Cresce l’ansia per le sorti del giovane Patrick George Zaky, arrestato lo scorso venerdì al Cairo. Il giovane ricercatore dell’Alma Mater di Bologna, noto per il suo impegno nel campo dei diritti umani e LGBT, si trovava in Egitto quando è stato condotto in carcere. Secondo quanto riferito dal suo avvocato, il giovane sarebbe stato sottoposto a torture da parte della polizia egiziana. A parlare nelle passate ore all’Agenzia Ansa è stato un suo amico, Amr, cittadino egiziano 29enne che vive e lavora a Berlino e che è tra coloro che ne chiede a gran voce la liberazione. “Sono stato rapito dalle forze di sicurezza statali” in Egitto “e interrogato per 35 ore”, ha rivelato. “Non ho subito elettroshock ma sono stato picchiato, bendato e legato. Mi hanno privato del sonno e hanno cercato di distorcere il tempo”, ha dichiarato. Lo stesso giovane ha dichiarato che esiste il timore concreto di poter essere spiati e controllati dalle forze di sicurezza egiziane anche all’estero: “Ci sono state tante storie su questo in passato, una volta ho incontrato un ricercatore che stava scrivendo una tesi di master proprio su questo argomento”, ha proseguito.

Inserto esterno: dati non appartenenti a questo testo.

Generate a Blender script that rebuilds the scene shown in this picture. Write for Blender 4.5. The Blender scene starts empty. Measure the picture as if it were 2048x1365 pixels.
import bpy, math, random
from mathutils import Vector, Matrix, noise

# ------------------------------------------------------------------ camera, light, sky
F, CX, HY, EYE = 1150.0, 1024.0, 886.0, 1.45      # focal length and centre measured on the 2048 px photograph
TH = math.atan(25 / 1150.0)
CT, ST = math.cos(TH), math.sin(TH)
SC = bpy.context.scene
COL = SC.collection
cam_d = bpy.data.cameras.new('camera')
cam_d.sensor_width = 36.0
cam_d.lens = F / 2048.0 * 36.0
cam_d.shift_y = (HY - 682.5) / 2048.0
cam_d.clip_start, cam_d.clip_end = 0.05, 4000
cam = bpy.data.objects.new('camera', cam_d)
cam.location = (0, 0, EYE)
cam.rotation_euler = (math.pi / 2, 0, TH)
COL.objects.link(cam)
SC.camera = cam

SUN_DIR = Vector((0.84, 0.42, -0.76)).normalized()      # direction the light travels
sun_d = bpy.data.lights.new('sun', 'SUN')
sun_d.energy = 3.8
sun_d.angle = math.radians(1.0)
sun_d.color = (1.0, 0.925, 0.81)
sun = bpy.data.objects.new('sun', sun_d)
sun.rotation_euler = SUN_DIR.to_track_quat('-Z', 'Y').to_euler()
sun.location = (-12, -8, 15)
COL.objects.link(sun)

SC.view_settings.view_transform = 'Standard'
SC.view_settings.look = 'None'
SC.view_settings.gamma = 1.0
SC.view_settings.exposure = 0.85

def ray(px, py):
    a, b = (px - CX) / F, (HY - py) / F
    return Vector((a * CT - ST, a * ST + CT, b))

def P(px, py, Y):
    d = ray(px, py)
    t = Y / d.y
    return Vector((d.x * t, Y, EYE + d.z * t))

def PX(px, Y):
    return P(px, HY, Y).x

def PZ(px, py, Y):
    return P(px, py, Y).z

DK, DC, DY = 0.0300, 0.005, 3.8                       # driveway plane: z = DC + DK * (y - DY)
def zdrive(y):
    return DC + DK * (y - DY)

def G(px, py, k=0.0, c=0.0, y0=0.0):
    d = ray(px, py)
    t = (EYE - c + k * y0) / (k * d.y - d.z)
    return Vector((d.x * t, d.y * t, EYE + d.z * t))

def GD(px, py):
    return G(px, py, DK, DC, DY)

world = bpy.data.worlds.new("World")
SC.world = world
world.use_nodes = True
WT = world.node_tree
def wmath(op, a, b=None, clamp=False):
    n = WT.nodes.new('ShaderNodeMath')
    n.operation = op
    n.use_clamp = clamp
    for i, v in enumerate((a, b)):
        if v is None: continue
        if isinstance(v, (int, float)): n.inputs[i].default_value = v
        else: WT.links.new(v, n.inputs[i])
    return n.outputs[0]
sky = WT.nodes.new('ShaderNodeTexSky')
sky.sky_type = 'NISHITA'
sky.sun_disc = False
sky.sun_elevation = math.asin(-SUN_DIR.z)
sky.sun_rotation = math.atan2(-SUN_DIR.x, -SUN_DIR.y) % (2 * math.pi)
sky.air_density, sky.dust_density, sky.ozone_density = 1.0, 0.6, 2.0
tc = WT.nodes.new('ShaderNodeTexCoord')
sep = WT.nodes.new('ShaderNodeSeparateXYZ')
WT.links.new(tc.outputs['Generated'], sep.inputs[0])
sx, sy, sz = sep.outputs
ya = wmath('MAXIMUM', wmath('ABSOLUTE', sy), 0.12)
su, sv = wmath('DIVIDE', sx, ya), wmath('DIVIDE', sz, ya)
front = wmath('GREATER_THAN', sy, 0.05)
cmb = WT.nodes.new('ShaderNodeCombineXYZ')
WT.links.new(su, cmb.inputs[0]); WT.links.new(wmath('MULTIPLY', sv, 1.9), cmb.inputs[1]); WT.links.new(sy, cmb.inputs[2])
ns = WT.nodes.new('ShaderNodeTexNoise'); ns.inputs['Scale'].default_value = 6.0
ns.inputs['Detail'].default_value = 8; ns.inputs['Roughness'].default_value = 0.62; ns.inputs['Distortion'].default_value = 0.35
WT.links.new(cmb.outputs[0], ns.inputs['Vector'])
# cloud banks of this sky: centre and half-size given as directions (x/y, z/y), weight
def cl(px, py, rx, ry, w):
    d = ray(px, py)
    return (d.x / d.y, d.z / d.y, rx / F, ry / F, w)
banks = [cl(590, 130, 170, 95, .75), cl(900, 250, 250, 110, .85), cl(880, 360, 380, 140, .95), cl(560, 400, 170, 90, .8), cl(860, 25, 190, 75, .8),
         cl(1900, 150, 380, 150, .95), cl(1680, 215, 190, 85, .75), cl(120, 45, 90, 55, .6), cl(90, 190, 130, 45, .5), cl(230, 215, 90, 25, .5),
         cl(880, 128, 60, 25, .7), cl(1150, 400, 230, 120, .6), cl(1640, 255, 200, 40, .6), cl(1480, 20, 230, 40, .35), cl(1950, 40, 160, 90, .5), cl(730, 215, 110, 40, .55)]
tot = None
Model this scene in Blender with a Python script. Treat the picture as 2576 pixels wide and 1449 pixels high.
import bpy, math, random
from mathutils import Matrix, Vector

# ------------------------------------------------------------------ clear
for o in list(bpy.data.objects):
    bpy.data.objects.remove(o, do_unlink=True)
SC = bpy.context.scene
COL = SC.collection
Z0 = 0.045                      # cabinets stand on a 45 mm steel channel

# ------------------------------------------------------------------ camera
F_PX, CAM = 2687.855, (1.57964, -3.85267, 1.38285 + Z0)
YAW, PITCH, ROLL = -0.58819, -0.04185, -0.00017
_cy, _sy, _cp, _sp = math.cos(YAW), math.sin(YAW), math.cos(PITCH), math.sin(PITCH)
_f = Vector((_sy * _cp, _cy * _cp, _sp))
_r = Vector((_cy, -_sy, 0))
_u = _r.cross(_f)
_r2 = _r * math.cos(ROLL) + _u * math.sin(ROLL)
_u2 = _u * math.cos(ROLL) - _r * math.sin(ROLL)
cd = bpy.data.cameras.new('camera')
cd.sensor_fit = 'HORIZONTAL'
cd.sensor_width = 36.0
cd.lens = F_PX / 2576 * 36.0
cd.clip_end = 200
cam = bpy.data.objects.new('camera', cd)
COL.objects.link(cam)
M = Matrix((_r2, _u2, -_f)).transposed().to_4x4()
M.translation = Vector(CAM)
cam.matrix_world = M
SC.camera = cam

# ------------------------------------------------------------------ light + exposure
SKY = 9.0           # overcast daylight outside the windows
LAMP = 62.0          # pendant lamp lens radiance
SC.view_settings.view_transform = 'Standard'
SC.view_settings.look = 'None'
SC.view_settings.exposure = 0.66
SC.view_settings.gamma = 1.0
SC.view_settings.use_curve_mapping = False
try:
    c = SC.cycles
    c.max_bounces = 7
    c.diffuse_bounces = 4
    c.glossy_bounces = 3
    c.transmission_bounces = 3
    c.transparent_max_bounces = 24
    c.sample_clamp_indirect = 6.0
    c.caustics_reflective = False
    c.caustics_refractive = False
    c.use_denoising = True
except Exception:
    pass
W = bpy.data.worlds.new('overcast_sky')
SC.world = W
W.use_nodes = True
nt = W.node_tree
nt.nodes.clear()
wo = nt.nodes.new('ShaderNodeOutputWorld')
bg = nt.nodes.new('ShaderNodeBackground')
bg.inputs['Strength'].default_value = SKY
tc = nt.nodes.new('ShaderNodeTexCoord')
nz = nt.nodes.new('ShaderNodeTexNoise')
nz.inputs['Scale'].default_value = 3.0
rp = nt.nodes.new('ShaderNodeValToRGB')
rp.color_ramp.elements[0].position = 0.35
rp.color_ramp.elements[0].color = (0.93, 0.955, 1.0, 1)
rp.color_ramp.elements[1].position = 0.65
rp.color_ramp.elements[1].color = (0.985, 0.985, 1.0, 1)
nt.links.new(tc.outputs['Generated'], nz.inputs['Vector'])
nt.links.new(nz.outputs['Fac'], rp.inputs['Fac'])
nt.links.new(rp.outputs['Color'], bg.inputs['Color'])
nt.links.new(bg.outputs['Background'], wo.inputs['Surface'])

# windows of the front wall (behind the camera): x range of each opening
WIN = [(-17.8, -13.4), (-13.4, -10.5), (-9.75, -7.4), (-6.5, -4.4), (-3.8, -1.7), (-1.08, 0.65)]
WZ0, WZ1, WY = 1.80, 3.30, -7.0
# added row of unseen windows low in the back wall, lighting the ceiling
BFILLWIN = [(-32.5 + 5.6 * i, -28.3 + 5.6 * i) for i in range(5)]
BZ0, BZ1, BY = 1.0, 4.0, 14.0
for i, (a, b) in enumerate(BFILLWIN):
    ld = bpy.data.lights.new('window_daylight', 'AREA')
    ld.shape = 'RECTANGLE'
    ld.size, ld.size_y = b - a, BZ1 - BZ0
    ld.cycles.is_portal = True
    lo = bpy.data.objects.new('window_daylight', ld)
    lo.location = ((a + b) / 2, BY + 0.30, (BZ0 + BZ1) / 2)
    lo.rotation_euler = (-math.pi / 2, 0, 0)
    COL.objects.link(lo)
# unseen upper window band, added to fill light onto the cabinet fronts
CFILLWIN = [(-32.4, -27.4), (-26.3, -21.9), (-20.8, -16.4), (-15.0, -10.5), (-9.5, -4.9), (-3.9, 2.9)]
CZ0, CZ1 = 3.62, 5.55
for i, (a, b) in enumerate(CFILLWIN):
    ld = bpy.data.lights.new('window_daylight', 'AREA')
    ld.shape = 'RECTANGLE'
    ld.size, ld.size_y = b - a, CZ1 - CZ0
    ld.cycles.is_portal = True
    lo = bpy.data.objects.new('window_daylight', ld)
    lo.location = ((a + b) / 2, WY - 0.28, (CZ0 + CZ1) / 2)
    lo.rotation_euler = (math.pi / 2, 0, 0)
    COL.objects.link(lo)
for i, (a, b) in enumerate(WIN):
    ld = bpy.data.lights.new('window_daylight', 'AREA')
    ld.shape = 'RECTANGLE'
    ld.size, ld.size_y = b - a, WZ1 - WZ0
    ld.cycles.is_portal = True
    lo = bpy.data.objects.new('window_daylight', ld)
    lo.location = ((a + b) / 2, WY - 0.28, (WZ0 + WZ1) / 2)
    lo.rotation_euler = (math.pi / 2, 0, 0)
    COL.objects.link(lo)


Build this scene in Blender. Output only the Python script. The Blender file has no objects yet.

PATRICK ZAKY, LA FAMIGLIA “GLI HANNO CHIESTO DEI REGENI”

Nel frattempo i genitori di Patrick George Zaky hanno denunciato anche che al figlio sarebbe stato chiesto dei suoi legami con la famiglia di Giulio Regeni. Lo hanno dichiarato ai giornalisti di Repubblica e Corriere che oggi hanno pubblicato un reportage dopo averli raggiunti nella loro abitazione egiziana a Mansura: “L’hanno interrogato illegalmente per trenta ore. E poi, sì, gli hanno chiesto anche dei suoi legami con la famiglia di Giulio Regeni. Dal 2016, di quel ragazzo italiano si parla su tutti i social media e anche Patrick conosceva il caso, se n’era interessato”. Secondo quanto emerso dal legale della famiglia, nei confronti di Patrick “è stato emesso un mandato di comparizione il 24 settembre ma nessuno glielo ha comunicato. Per questo è stato fermato alla frontiera”. Qui sarebbe poi stato bendato e portato da qualche parte al Cairo. “È stato detenuto e interrogato per 30 ore, torturato. Lo picchiavano e gli chiedevano dei suoi legami con l’Italia e con la famiglia di Giulio Regeni. Patrick non sa nulla di tutto questo: così alla fine lo hanno trasferito qui a Mansura”. Ora i genitori chiedono che possa fare presto ritorno a casa.